Mass. AG Notes Concerns Regarding Long-Term Care

August 1, 2005

Massachusetts Attorney General Tom Reilly has asked Massachusetts insurers to provide information about their marketing and sale of long-term care insurance — an important financial tool more and more consumers use to protect family assets during their later years in life — as part of an initiative to protect consumers, mainly seniors, from deceptive sales practices.

The letters to insurance carriers across the state, sent Monday by Assistant Attorney General Glenn Kaplan, Chief of Reilly’s Insurance Division, seek detailed information about policies and practices pertaining to the sale of long-term care insurance and the oversight and training of agents who make those sales. Reilly’s Office conducted a sting and took action against several long-term care insurance agents and carriers accused of failing to provide key information required by state law to potential customers. In addition, some agents who lacked the proper qualifications inappropriately advised consumers about the legal or tax implications of the insurance.

“Long term care insurance is an important protection for many seniors and their families,” Reilly said. “Many consumers are confused by this insurance, and they need straight talk from their agents and insurers, not misleading sales pitches. We will continue to monitor this area and investigate insurance agencies who don’t follow the law.”

Long-term care insurance provides benefits to consumers when they are no longer able to care for themselves, and may include payments for services in an insured’s own home, or in a variety of other settings, including assisted living facilities and nursing homes. Long-term care insurance is a complicated product, with implications for tax, estate, and financial planning efforts by seniors.

In Monday’s letter, Kaplan expressed concern “that carriers take seriously their responsibility to properly train and oversee the agents who sell their products.” The letter asks insurance carriers to review their policies and take steps to make sure that agents selling their products perform their jobs properly.

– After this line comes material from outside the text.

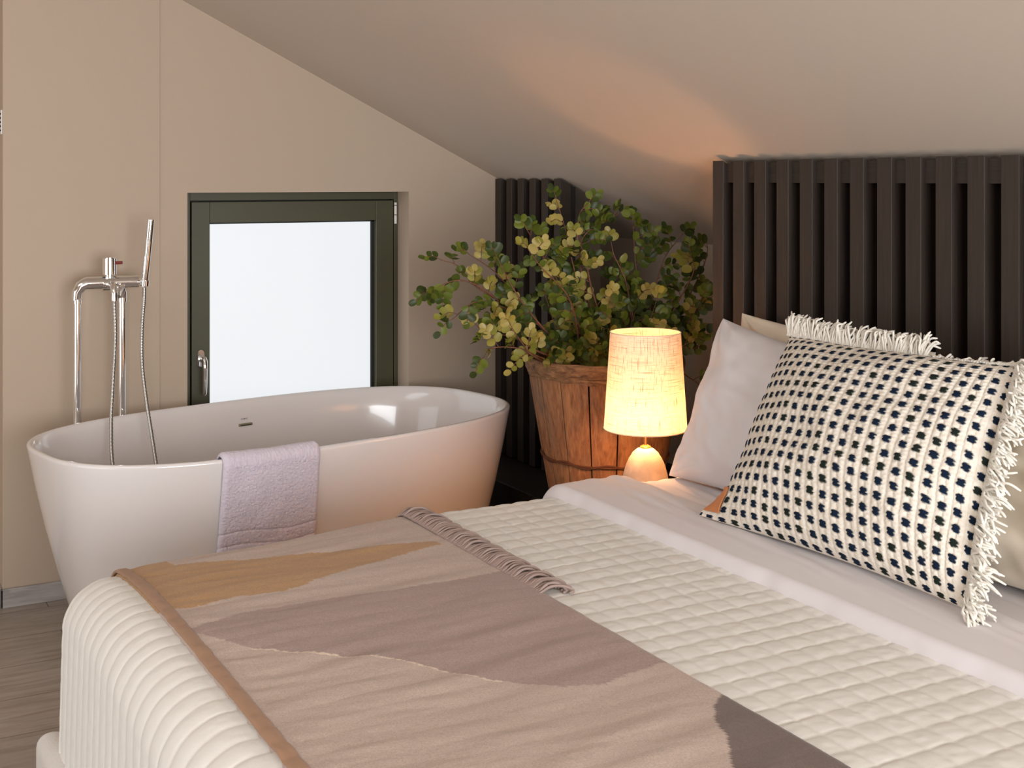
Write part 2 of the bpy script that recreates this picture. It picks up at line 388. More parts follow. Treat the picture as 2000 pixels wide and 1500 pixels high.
# ================================================================ BATHTUB
TC = (1.412, 4.162); TH = math.radians(11.3); TA, TB, TN, TZ = .842, .466, 2.75, .68
cT, sT = math.cos(TH), math.sin(TH)
def tub_pt(x, y, z): return (TC[0]+x*cT-y*sT, TC[1]+x*sT+y*cT, z)
OUT = [(.0, .765), (.012, .785), (.06, .81), (.15, .848), (.28, .893), (.42, .937), (.55, .971), (.64, .991), (.668, .998)]
def out_scale(z): return float(np.interp(z, [a for a, _ in OUT], [b for _, b in OUT]))
tub = thing('bathtub', 'glossy white oval freestanding bathtub in front of the window', 'bathtub', (TC[0], TC[1], 0))
def ring(sa, sb, z, k=128):
    r = []
    for j in range(k):
        a = 2*PI*j/k; ca, sa_ = math.cos(a), math.sin(a)
        r.append(tub_pt(sa*math.copysign(abs(ca)**(2/TN), ca), sb*math.copysign(abs(sa_)**(2/TN), sa_), z))
    return r
R_ = []
for z, s in OUT: R_.append(ring(TA*s, TB*s*(1-.04*(1-z/.68)), z))
R_.append(ring(TA-.001, TB-.001, .676)); R_.append(ring(TA-.006, TB-.006, TZ)); R_.append(ring(TA-.013, TB-.013, TZ)); R_.append(ring(TA-.019, TB-.019, .675))
for z, s in ((.655, .965), (.6, .95), (.5, .925), (.38, .89), (.28, .84), (.22, .78), (.19, .70), (.178, .6), (.172, .45), (.17, .2)): R_.append(ring(TA*s, TB*s*.97, z))
A = np.array(R_)
m = MB(); nR, nK = A.shape[:2]
F = [(i*nK+j, i*nK+(j+1) % nK, (i+1)*nK+(j+1) % nK, (i+1)*nK+j) for i in range(nR-1) for j in range(nK)]
F += [tuple(range(nK-1, -1, -1)), tuple((nR-1)*nK+j for j in range(nK))]
m.add(A.reshape(-1, 3), F); m.build('basin', M['tub'], tub, smooth=True)
# overflow slot + printed mark on the far inner wall
def inner_y(xl, z):
    s = float(np.interp(z, [.5, .6, .655], [.925, .95, .965])); a = TA*s; b = TB*s*.97
    return b*(1-abs(xl/a)**TN)**(1/TN)
def on_inner(u_x, z, lift=.002): return tub_pt(u_x, inner_y(u_x, z)-lift, z)
ox, oz = .070, .590
m = MB(); m.tube([on_inner(ox-.027+.054*i/8, oz, .001) for i in range(9)], .0052, 10); ov = m.build('overflow_slot', M['overflow'], tub, smooth=True)
m = MB(); m.tube([on_inner(ox-.022+.044*i/8, oz-.001, .0052) for i in range(9)], .0016, 6); m.build('slot_shadow_gap', M['hole'], ov)
m = MB(); lx = ox-.016; lz = oz+.0205
def stroke(pts, r=.0010): m.tube([on_inner(lx+a, lz+b, .0012) for a, b in pts], r, 6)
stroke([(0, 0), (.0012, .001), (.0022, 0)], .0019)
for k, xx in enumerate((.008, .0125, .0165, .0205, .024)):
    if k == 0: stroke([(xx+.0016*math.cos(a), .001+.0022*math.sin(a)) for a in np.linspace(0, 2*PI, 9)], .0006)
    elif k == 1: stroke([(xx, .0032), (xx, -.0028)], .0007); stroke([(xx, .003), (xx+.002, .0022), (xx+.0018, 0), (xx, -.0004)], .0006)
    elif k == 2: stroke([(xx, .003), (xx, -.0012)], .0007); stroke([(xx, .002), (xx+.0016, .003)], .0006)
    elif k == 3: stroke([(xx, .003), (xx, -.0012)], .0007)
    else: stroke([(xx, .0045), (xx, -.0012)], .0007)
m.build('logo', M['ink'], tub)

# ---- terry towel over the near rim
def outer_y(xl, z):
    s = out_scale(min(z, .668)); a = TA*s; b = TB*s*(1-.04*(1-z/.68))
    return -b*(1-abs(xl/a)**TN)**(1/TN)
def towel():
    x0, x1 = -.462, -.160; nu, nv = 150, 300
    path = [('in', z) for z in np.linspace(.50, .66, 50)]+[('top', a) for a in np.linspace(0, 1, 24)]+[('out', z) for z in np.linspace(.66, .24, nv-74)]
    A = np.zeros((nu, len(path), 3)); N = A.copy()
    for i in range(nu):
        xl = x0+(x1-x0)*i/(nu-1)
        for j, (k, p) in enumerate(path):
            if k == 'out': y = outer_y(xl, p)-.004; z = p; n = (0, -1, .1)
            elif k == 'in': y = -inner_y(xl, max(p, .5))+.004; z = p; n = (0, 1, .1)
            else:
                ya = -inner_y(xl, .655)+.004; yb = outer_y(xl, .66)-.004; a = PI*p
                y = (ya+yb)/2+(ya-yb)/2*math.cos(a); z = .66+.024*math.sin(a)**.8; n = (0, math.cos(a), math.sin(a)+.2)
            dr = (z-.66)*.02*math.sin(i/nu*5) if k == 'out' else 0
            A[i, j] = (xl+dr, y, z); N[i, j] = n
    N /= np.linalg.norm(N, axis=2)[..., None]
    I, J = np.meshgrid(np.arange(nu), np.arange(len(path)), indexing='ij')
    s_in = (J-74)/(nv-74.)*.42       # metres down the outside
    band = np.zeros(A.shape[:2])
    for b0 in (.205, .245, .288, .325): band += np.exp(-((s_in-b0+.006*np.sin(I/22.))/.004)**2)
    fluff = (vnoise(I*.75, J*.95, 3)-.5)*.0026+(vnoise(I*.3, J*.4, 5)-.5)*.0014+(vnoise(I*.04, J*.03, 8)-.5)*.004
    edge = np.minimum(np.minimum(I, nu-1-I)/5., 1)**.5
    th = .009*edge+.001+fluff*edge-band*.0035
    th = np.maximum(th, .002)
    B = A+N*th[..., None]
    W = np.array([[tub_pt(*B[i, j]) for j in range(B.shape[1])] for i in range(nu)])
    return biggrid('towel', W, M['towel'], None, thick=.004)
tag(towel(), 'pale lilac terry towel hanging over the near rim of the bathtub', 'towel')

# ---- floor mounted bath filler
fl = thing('bath_filler', 'chrome floor-standing bath mixer with hand shower behind the tub', 'faucet', (.905, 4.60, 0))
YB = 4.58
def arc(c, r, a0, a1, n, plane='xz'):
    return [(c[0]+r*math.cos(a), c[1], c[2]+r*math.sin(a)) for a in np.linspace(a0, a1, n)]
xl_, xr_ = .796, .948
for xx in (xl_, xr_):
    m = MB()
    m.tube([(xx, YB, .0), (xx, YB, 1.06), (xx, YB, 1.085), (xx+(.004 if xx == xl_ else -.004), YB, 1.105)], .0135, 20)
    m.tube([(xx, YB, 0), (xx, YB, .008)], .032, 24); m.tube([(xx, YB, 1.068), (xx, YB, 1.082)], .0155, 20)
    m.build('standpipe', M['chrome'], fl, smooth=True, auto=40)
m = MB(); zb = 1.137
m.tube([(xl_-.004, YB, 1.08), (xl_-.002, YB, 1.105), (xl_+.012, YB, 1.128), (xl_+.03, YB, zb), (xl_+.05, YB, zb)], [.0145, .017, .021, .0225, .0225], 20)
m.tube([(xl_+.028, YB, zb), (.895, YB, zb)], .0228, 28); m.tube([(.905, YB, zb), (1.003, YB, zb)], .0228, 28)
m.tube([(.899-.02, YB, zb-.004), (.899+.02, YB, zb-.004)], .0262, 28)
m.tube([(xr_, YB, 1.08), (xr_, YB-.002, 1.10), (xr_-.008, YB-.006, 1.118), (xr_-.03, YB-.01, zb-.008)], [.0145, .0155, .017, .018], 18)
body = m.build('mixer_body', M['chrome'], fl, smooth=True, auto=40)
m = MB(); m.tube([(.905, YB, zb), (.905, YB, 1.165)], .017, 24); m.tube([(.905, YB, 1.166), (.905, YB, 1.222)], .0245, 28); m.tube([(.905, YB, 1.222), (.905, YB, 1.2245)], .020, 28)
m.build('control_knob', M['chrome'], fl, smooth=True, auto=40)
m = MB(); m.tube([(.925, YB-.012, 1.206), (.944, YB-.022, 1.207)], .0055, 12); m.build('safety_button', M['red'], body, smooth=True, auto=40)
m = MB(); m.tube([(.905, YB-.02, zb-.006), (.905, YB-.05, zb-.008), (.906, YB-.066, zb-.018), (.907, YB-.07, zb-.036), (.907, YB-.07, zb-.058)], [.012, .012, .0118, .0108, .0105], 16)
m.tube([(.945, YB-.015, zb-.012), (.925, YB-.05, zb-.03), (.92, YB-.062, zb-.045)], .011, 14)
m.build('outlet_elbow', M['chrome'], fl, smooth=True, auto=40)
m = MB(); hb = Vector((1.017, YB-.045, 1.140)); ht = Vector((1.034, YB-.06, 1.358)); dv = ht-hb
m.tube([hb-dv*.10, hb, hb+dv*.55, hb+dv*.7, ht], [.0085, .0115, .0125, .0128, .0128], 20)
hs = m.build('hand_shower', M['chrome'], fl, smooth=True, auto=40)
m = MB()
for k in range(14):
    p = hb+dv*(.66+.3*k/13); n = Vector((-.2, -1, 0)).normalized()
    for dx in (-.005, 0, .005): m.tube([p+n*.0118+Vector((dx, 0, 0)), p+n*.0140+Vector((dx, 0, 0))], .0011, 6)
m.build('spray_nozzle', M['gasket'], hs)
m = MB(); m.tube([(1.0, YB, zb), (1.014, YB-.03, zb), (1.016, YB-.045, zb+.002)], [.016, .013, .012], 14); m.tube([hb-dv*.07, hb+dv*.02], .0155, 20)
m.build('shower_holder', M['chrome'], fl, smooth=True, auto=40)
def spline(P, n):
    P = [Vector(p) for p in P]; Q = [P[0]*2-P[1]]+P+[P[-1]*2-P[-2]]; out = []
    for i in range(len(P)-1):
        a, b, c, d = Q[i:i+4]
        for k in range(n):
            t = k/n; out.append(.5*((2*b)+(c-a)*t+(2*a-5*b+4*c-d)*t*t+(3*b-a-3*c+d)*t**3))
    out.append(P[-1]); return out
P = spline([(.907, YB-.07, 1.08), (.904, YB-.10, .95), (.888, YB-.14, .80), (.873, YB-.185, .66), (.868, YB-.26, .52), (.90, YB-.38, .30), (.95, YB-.46, .197), (1.01, YB-.44, .21), (1.02, YB-.34, .36), (1.012, YB-.26, .50), (1.008, YB-.19, .62), (1.0, YB-.14, .74), (.995, YB-.10, .86), (1.0, YB-.075, .97), (1.012, YB-.052, 1.07), tuple(hb-dv*.09)], 34)
R2 = [.0062+(.0009 if (k % 3 == 0) else 0) for k in range(len(P))]
m = MB(); m.tube(P, R2, 10); m.build('shower_hose', M['steel'], fl, smooth=True)

# ================================================================ BED
BZ = .65; BX0, BY1 = .480, 2.972; BY0 = 1.12; RAD = .095
bed = thing('bed', 'wide upholstered double bed with white bedding in front of headboard', 'bed', (1.4, 2.05, 0))
def rbox(name, a, b, r, mat, parent, seg=5):
    m = MB(); m.box(a, b); return m.build(name, mat, parent, smooth=True, bevel=r, seg=seg)
rbox('mattress', (BX0+.05, BY0+.01, .25), (2.375, BY1-.05, BZ-.07), .06, M['sheet'], bed)
rbox('bed_frame', (BX0-.048, BY0-.05, .09), (BX0+.02, BY1+.052, .255), .03, M['frame'], bed)
rbox('side_rail', (BX0+.0, BY1-.02, .09), (2.385, BY1+.05, .25), .03, M['frame'], bed)
rbox('side_rail', (BX0+.0, BY0-.05, .09), (2.385, BY0+.01, .25), .03, M['frame'], bed)
rbox('bed_base', (BX0+.05, BY0+.02, .12), (2.38, BY1-.03, .262), .01, M['black'], bed)
for x_ in (.56, 2.28):
    for y_ in (1.2, 2.88):
        m = MB(); m.tube([(x_, y_, 0), (x_, y_, .125)], .025, 16); m.build('leg', M['black'], bed, smooth=True, auto=40)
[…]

Kaplan also sought suggestions about ways to improve the long-term care insurance system and protect consumers through legislative measures or other avenues.

“Agents have a special responsibility with long-term care insurance because of the age of many purchasers and the vulnerable position many policyholders will be in when the coverage is actually needed,” Kaplan wrote in the letter. “Most policyholders will not submit claims until at least a decade after they purchase their initial policies – at this later date many will not be in a position to best advocate for their needs.”